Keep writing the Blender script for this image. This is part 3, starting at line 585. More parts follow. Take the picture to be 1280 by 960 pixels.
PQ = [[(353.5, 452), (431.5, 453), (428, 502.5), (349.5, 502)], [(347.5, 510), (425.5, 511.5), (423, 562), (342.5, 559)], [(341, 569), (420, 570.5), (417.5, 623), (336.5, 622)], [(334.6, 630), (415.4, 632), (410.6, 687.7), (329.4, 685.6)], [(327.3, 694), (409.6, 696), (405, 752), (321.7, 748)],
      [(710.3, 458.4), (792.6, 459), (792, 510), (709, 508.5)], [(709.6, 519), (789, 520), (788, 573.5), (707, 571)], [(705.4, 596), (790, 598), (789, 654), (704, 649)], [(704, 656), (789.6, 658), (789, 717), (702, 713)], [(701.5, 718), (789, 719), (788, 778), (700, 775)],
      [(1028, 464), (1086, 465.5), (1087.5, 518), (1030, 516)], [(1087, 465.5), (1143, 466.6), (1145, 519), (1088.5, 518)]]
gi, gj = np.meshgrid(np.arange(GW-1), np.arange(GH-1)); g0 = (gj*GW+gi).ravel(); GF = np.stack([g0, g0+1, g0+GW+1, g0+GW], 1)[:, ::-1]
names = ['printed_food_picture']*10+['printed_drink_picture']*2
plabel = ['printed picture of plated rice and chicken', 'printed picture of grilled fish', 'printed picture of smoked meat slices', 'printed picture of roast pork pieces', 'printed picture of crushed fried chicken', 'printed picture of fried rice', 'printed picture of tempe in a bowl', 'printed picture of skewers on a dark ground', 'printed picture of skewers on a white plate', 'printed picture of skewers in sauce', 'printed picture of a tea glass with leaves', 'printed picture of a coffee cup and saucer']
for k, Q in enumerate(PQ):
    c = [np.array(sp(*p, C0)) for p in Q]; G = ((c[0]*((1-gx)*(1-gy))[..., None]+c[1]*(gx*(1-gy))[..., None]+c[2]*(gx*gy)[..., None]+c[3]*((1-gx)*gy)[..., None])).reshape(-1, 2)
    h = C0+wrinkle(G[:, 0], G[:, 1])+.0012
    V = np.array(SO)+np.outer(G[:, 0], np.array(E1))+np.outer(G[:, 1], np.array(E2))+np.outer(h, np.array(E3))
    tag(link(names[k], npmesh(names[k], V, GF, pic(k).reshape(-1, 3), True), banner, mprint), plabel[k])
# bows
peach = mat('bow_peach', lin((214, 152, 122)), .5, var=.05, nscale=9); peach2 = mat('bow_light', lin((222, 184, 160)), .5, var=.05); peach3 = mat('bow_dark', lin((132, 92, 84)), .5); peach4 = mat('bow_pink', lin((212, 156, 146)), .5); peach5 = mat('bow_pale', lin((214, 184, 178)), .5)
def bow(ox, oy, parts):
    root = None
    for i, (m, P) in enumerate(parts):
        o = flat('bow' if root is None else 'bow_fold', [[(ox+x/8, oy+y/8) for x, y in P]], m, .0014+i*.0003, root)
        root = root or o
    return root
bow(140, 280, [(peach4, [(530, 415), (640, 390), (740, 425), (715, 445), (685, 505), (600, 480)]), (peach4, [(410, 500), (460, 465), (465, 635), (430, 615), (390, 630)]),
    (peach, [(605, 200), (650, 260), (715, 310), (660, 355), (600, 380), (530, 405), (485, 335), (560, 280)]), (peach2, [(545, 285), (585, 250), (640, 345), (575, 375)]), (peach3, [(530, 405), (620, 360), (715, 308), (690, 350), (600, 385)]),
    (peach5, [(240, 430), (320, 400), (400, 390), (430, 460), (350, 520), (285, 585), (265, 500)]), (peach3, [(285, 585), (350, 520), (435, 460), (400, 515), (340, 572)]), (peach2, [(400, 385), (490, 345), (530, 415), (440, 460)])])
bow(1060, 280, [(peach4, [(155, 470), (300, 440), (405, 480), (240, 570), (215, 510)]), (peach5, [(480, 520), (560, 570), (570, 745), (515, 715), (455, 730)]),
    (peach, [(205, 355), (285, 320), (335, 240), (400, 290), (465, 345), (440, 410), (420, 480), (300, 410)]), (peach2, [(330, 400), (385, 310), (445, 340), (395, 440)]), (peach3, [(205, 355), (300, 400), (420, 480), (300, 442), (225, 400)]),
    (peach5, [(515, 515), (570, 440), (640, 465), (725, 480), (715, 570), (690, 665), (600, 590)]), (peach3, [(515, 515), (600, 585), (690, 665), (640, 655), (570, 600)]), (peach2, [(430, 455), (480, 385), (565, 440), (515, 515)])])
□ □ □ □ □
> _WHAT NEEDS TO BE DONE_
Locate and copy each line in the data above that includes the word "parts".

> _OUTPUT BELOW_
Keep writing the Blender script for this image. This is part 3, starting at line 585. More parts follow. Take the picture to be 1280 by 960 pixels.
def bow(ox, oy, parts):
    for i, (m, P) in enumerate(parts):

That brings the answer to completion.